Open Access News

News from the open access movement


Saturday, January 20, 2007

Getting the best deal on a mass digitization contract

Richard K. Johnson, In Google’s Broad Wake: Taking Responsibility for Shaping the Global Digital Library, forthcoming in the ARL Bimonthly Report No. 250 (February 2007).  Excerpt:

...Given the growing base of experience in framing such agreements --and the prospect of more agreements to come-- this is a good time to consider the issues of practice and principle that surround contracts specifying how library collections can be used by other parties and what can be done with the digital files created or managed by those parties....

While Google’s aim is not at odds with the needs or goals of the academy —indeed it promises to advance information sharing dramatically— Google Book Search isn’t a perfect substitute for library digitization. And it does not necessarily anticipate the spectrum of opportunities and risks presented by digitization. For example, can anyone else build services that use the data —not just for indexing and access but also for other forms of computation?...

The Open Content Alliance, established in November 2005, pointedly embraced principles of open accessibility....

Microsoft is one of the OCA participants and committed to fund the scanning of 150,000 public domain books....According to the October 2006 Cornell announcement [of a Microsoft deal]:
Microsoft will give the Library high-quality digital images of all the materials, allowing the Library to provide worldwide access through its own digital library and to share the content with non-commercial academic initiatives and non-profit organizations.

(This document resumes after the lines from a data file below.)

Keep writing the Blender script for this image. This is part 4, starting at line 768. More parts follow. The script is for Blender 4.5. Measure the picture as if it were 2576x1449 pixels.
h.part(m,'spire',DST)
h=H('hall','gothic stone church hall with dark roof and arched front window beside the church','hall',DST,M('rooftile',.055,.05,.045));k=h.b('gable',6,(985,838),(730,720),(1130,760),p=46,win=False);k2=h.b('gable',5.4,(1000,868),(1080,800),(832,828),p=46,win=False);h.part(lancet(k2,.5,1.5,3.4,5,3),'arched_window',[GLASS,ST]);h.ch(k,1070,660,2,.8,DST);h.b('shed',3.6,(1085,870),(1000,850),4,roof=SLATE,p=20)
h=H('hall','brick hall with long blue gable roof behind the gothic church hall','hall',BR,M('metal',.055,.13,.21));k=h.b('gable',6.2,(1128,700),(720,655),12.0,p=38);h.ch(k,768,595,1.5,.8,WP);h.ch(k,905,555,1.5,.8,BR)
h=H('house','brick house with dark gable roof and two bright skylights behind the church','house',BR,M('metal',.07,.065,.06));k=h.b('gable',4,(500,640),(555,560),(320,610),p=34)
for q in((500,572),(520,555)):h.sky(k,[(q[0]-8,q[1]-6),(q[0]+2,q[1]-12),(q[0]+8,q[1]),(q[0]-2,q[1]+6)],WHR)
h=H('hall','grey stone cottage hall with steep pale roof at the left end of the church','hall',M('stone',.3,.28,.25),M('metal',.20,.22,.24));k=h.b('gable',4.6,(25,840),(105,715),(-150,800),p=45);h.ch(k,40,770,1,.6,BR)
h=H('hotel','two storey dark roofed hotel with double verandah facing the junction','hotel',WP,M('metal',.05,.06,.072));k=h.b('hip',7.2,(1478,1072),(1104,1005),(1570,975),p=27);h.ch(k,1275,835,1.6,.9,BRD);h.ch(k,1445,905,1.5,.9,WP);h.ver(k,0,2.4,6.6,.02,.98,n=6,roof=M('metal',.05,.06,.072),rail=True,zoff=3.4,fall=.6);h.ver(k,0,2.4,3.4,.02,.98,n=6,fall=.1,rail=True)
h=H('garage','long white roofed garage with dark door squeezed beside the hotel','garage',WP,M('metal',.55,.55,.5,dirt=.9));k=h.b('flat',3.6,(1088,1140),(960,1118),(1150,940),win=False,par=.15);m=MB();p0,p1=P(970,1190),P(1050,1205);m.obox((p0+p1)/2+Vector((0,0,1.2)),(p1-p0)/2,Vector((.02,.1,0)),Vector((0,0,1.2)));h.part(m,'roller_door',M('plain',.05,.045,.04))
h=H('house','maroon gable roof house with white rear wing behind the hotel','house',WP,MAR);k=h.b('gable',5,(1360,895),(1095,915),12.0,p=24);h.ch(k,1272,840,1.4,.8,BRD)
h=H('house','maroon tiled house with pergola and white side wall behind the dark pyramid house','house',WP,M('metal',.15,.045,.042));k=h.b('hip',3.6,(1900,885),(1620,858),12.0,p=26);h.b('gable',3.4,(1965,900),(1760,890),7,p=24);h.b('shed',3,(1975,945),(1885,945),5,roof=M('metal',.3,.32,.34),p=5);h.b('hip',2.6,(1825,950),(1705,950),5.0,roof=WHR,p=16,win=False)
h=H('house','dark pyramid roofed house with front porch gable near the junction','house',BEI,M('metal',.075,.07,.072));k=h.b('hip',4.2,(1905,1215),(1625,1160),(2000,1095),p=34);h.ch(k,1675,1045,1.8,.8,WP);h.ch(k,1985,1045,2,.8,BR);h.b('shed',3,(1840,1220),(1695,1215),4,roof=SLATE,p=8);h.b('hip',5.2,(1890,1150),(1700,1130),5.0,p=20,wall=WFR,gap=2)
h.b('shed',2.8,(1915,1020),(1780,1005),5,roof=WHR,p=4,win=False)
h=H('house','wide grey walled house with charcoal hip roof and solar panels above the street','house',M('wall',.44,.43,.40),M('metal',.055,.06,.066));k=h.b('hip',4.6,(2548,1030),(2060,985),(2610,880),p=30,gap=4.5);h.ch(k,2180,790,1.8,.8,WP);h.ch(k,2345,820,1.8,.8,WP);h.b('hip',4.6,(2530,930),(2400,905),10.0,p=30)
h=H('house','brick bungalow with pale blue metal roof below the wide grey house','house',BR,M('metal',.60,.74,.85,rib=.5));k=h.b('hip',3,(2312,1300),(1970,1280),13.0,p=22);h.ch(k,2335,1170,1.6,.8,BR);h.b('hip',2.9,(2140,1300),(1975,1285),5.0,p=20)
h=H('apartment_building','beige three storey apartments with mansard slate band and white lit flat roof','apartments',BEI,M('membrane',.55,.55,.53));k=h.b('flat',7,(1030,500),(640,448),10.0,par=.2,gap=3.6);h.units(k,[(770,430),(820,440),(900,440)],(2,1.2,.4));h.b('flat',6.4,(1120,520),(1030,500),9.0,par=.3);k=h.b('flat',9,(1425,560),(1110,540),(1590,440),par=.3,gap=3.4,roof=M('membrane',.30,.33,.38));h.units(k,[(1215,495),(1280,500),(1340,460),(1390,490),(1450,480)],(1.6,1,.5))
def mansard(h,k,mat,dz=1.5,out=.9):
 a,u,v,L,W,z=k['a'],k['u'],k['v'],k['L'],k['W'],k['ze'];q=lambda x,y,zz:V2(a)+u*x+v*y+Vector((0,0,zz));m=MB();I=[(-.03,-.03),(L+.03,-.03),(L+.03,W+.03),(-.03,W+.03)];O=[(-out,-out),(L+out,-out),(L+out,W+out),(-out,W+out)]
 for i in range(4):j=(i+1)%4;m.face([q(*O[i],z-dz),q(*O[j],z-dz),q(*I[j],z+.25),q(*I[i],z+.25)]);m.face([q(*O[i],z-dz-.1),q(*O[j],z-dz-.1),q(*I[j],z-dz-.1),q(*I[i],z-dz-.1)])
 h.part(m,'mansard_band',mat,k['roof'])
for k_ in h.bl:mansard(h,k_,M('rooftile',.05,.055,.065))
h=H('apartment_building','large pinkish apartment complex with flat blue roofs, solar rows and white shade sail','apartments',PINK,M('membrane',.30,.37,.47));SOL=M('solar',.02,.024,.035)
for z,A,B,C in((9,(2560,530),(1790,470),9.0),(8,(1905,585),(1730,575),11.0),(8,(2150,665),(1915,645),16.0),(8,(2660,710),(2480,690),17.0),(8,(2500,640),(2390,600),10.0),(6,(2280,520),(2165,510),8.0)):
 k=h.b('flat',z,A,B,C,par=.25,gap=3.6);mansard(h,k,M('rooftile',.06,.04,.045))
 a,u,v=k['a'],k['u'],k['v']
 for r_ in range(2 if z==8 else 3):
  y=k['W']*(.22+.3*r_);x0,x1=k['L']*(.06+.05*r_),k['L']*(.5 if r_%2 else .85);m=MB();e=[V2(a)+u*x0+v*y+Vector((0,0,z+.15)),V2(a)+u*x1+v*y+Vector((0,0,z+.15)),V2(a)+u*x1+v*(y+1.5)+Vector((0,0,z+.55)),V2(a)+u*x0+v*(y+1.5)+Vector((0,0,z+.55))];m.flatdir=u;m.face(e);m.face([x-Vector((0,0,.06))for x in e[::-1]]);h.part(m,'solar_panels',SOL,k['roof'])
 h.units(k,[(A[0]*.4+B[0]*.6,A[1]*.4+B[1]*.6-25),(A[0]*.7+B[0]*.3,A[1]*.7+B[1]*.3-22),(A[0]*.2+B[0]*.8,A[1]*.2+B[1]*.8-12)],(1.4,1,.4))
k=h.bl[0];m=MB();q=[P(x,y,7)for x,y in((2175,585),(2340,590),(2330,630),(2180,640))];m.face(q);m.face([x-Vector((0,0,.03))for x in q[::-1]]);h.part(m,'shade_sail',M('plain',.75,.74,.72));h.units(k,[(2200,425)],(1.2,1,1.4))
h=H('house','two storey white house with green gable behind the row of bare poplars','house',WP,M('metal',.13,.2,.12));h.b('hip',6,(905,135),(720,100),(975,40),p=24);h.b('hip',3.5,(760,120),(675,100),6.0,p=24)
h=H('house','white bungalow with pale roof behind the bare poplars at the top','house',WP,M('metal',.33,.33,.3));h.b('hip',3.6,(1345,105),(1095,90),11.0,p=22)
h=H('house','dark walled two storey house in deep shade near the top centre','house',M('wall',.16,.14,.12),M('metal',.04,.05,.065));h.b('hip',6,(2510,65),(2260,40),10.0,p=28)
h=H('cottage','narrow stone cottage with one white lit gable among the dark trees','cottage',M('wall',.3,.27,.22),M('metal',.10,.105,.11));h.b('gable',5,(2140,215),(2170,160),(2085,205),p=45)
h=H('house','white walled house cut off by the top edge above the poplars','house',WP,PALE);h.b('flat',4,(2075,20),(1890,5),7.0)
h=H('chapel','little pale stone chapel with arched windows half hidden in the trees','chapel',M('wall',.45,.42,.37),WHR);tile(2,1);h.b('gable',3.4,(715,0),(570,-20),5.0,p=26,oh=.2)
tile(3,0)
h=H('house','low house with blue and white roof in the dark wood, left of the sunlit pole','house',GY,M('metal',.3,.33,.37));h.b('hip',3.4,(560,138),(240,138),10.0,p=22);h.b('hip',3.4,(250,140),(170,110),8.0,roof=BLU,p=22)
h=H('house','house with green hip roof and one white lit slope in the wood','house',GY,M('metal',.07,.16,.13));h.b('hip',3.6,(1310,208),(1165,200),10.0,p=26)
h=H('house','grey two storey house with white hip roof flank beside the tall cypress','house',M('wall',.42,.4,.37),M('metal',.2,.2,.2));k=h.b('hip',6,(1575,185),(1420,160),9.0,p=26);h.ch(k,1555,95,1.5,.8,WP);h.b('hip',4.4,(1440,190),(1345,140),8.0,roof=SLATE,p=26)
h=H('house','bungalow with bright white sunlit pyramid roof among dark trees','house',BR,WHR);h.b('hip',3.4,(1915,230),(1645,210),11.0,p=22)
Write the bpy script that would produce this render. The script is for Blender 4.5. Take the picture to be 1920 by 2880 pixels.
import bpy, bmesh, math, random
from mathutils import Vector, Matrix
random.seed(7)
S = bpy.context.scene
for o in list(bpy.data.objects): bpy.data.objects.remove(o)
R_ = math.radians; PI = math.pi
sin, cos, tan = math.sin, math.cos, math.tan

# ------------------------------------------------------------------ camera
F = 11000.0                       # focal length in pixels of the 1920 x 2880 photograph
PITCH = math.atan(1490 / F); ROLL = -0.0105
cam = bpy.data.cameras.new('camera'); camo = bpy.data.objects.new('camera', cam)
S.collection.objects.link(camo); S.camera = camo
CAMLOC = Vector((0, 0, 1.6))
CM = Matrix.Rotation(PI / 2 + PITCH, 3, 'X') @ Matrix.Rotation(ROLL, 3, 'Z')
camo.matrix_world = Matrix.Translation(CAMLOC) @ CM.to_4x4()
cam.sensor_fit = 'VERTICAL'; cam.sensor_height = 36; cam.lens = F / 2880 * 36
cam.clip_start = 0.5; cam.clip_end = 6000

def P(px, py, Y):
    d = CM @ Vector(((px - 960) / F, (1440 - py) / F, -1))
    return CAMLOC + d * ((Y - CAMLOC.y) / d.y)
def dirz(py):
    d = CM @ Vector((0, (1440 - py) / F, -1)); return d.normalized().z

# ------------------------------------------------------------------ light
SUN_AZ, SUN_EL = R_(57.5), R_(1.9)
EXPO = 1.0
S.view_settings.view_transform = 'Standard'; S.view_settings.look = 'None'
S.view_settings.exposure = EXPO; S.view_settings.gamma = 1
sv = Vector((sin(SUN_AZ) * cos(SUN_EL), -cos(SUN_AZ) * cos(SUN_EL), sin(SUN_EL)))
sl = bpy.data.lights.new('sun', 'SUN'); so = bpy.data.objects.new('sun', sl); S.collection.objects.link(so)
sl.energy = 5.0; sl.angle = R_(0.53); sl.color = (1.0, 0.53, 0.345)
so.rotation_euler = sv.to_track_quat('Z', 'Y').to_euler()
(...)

But whether third parties will be able to develop services using these files is not stated and none of the Microsoft contracts have been made public....

PS:  The most important parts of this article are impossible to excerpt:  Johnson has brought in applicable principles from nine organizations that might guide the parties in drafting mass digitization contracts.  He's also offered his own extensive checklist for institutions that might enter into such an contract.